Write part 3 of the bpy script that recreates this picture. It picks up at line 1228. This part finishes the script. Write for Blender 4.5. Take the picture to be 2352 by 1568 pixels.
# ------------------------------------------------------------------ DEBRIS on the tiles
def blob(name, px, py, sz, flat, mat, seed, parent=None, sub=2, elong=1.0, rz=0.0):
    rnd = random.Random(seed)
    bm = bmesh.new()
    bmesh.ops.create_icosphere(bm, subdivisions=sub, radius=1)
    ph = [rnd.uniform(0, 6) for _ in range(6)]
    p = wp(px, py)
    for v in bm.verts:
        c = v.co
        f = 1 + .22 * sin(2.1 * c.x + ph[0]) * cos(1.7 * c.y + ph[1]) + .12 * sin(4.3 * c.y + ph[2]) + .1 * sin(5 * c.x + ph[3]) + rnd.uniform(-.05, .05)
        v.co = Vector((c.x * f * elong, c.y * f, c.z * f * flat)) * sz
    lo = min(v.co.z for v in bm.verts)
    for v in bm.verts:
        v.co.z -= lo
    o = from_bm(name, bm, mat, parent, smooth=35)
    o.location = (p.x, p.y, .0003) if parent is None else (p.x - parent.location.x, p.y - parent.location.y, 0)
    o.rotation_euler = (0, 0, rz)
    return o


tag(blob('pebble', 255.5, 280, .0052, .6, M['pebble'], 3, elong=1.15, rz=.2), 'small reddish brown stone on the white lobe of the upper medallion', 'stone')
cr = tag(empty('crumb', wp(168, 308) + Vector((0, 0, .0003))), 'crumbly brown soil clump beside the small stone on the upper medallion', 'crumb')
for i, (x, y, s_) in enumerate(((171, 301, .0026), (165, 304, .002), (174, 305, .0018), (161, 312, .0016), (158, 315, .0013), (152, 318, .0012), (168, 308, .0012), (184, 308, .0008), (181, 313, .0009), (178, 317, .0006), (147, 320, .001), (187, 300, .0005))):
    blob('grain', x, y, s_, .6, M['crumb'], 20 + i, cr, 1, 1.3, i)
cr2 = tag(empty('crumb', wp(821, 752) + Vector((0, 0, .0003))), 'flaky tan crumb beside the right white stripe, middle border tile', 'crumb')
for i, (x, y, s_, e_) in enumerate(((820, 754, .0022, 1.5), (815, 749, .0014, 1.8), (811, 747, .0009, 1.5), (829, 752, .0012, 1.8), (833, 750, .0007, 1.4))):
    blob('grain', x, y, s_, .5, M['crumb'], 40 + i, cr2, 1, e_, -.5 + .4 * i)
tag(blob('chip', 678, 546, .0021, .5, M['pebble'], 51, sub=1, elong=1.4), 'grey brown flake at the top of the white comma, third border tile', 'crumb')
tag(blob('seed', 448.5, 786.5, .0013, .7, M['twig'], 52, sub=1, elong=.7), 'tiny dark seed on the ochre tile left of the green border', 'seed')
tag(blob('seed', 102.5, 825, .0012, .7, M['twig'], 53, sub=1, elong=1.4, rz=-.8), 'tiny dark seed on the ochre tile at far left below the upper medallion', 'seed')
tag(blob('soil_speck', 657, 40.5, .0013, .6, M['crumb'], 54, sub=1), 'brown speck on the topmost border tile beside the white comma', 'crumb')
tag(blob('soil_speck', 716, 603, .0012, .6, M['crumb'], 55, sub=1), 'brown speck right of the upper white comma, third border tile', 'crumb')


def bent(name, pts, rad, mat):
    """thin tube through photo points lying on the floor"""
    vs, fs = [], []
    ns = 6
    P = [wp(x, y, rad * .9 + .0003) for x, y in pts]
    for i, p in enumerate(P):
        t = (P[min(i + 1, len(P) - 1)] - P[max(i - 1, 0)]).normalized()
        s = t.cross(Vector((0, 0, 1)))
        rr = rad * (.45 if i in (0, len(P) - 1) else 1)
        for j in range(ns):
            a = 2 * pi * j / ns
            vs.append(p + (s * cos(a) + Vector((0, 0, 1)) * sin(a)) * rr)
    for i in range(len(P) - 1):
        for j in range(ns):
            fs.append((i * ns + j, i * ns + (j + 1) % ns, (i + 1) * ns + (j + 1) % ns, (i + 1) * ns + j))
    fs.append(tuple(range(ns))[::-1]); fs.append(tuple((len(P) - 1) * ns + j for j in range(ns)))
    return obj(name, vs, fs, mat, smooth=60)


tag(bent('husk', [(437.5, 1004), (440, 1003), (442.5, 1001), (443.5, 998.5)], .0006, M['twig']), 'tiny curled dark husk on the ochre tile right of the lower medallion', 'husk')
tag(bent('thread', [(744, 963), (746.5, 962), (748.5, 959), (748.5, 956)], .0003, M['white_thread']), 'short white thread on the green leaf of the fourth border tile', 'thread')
------------------------------------------------------------------------
» **GOAL**: Write out every line of the material again, exactly as it reads.

» **TASK SOLUTION**:
Write part 3 of the bpy script that recreates this picture. It picks up at line 1228. This part finishes the script. Write for Blender 4.5. Take the picture to be 2352 by 1568 pixels.
# ------------------------------------------------------------------ DEBRIS on the tiles
def blob(name, px, py, sz, flat, mat, seed, parent=None, sub=2, elong=1.0, rz=0.0):
    rnd = random.Random(seed)
    bm = bmesh.new()
    bmesh.ops.create_icosphere(bm, subdivisions=sub, radius=1)
    ph = [rnd.uniform(0, 6) for _ in range(6)]
    p = wp(px, py)
    for v in bm.verts:
        c = v.co
        f = 1 + .22 * sin(2.1 * c.x + ph[0]) * cos(1.7 * c.y + ph[1]) + .12 * sin(4.3 * c.y + ph[2]) + .1 * sin(5 * c.x + ph[3]) + rnd.uniform(-.05, .05)
        v.co = Vector((c.x * f * elong, c.y * f, c.z * f * flat)) * sz
    lo = min(v.co.z for v in bm.verts)
    for v in bm.verts:
        v.co.z -= lo
    o = from_bm(name, bm, mat, parent, smooth=35)
    o.location = (p.x, p.y, .0003) if parent is None else (p.x - parent.location.x, p.y - parent.location.y, 0)
    o.rotation_euler = (0, 0, rz)
    return o


tag(blob('pebble', 255.5, 280, .0052, .6, M['pebble'], 3, elong=1.15, rz=.2), 'small reddish brown stone on the white lobe of the upper medallion', 'stone')
cr = tag(empty('crumb', wp(168, 308) + Vector((0, 0, .0003))), 'crumbly brown soil clump beside the small stone on the upper medallion', 'crumb')
for i, (x, y, s_) in enumerate(((171, 301, .0026), (165, 304, .002), (174, 305, .0018), (161, 312, .0016), (158, 315, .0013), (152, 318, .0012), (168, 308, .0012), (184, 308, .0008), (181, 313, .0009), (178, 317, .0006), (147, 320, .001), (187, 300, .0005))):
    blob('grain', x, y, s_, .6, M['crumb'], 20 + i, cr, 1, 1.3, i)
cr2 = tag(empty('crumb', wp(821, 752) + Vector((0, 0, .0003))), 'flaky tan crumb beside the right white stripe, middle border tile', 'crumb')
for i, (x, y, s_, e_) in enumerate(((820, 754, .0022, 1.5), (815, 749, .0014, 1.8), (811, 747, .0009, 1.5), (829, 752, .0012, 1.8), (833, 750, .0007, 1.4))):
    blob('grain', x, y, s_, .5, M['crumb'], 40 + i, cr2, 1, e_, -.5 + .4 * i)
tag(blob('chip', 678, 546, .0021, .5, M['pebble'], 51, sub=1, elong=1.4), 'grey brown flake at the top of the white comma, third border tile', 'crumb')
tag(blob('seed', 448.5, 786.5, .0013, .7, M['twig'], 52, sub=1, elong=.7), 'tiny dark seed on the ochre tile left of the green border', 'seed')
tag(blob('seed', 102.5, 825, .0012, .7, M['twig'], 53, sub=1, elong=1.4, rz=-.8), 'tiny dark seed on the ochre tile at far left below the upper medallion', 'seed')
tag(blob('soil_speck', 657, 40.5, .0013, .6, M['crumb'], 54, sub=1), 'brown speck on the topmost border tile beside the white comma', 'crumb')
tag(blob('soil_speck', 716, 603, .0012, .6, M['crumb'], 55, sub=1), 'brown speck right of the upper white comma, third border tile', 'crumb')


def bent(name, pts, rad, mat):
    """thin tube through photo points lying on the floor"""
    vs, fs = [], []
    ns = 6
    P = [wp(x, y, rad * .9 + .0003) for x, y in pts]
    for i, p in enumerate(P):
        t = (P[min(i + 1, len(P) - 1)] - P[max(i - 1, 0)]).normalized()
        s = t.cross(Vector((0, 0, 1)))
        rr = rad * (.45 if i in (0, len(P) - 1) else 1)
        for j in range(ns):
            a = 2 * pi * j / ns
            vs.append(p + (s * cos(a) + Vector((0, 0, 1)) * sin(a)) * rr)
    for i in range(len(P) - 1):
        for j in range(ns):
            fs.append((i * ns + j, i * ns + (j + 1) % ns, (i + 1) * ns + (j + 1) % ns, (i + 1) * ns + j))
    fs.append(tuple(range(ns))[::-1]); fs.append(tuple((len(P) - 1) * ns + j for j in range(ns)))
    return obj(name, vs, fs, mat, smooth=60)


tag(bent('husk', [(437.5, 1004), (440, 1003), (442.5, 1001), (443.5, 998.5)], .0006, M['twig']), 'tiny curled dark husk on the ochre tile right of the lower medallion', 'husk')
tag(bent('thread', [(744, 963), (746.5, 962), (748.5, 959), (748.5, 956)], .0003, M['white_thread']), 'short white thread on the green leaf of the fourth border tile', 'thread')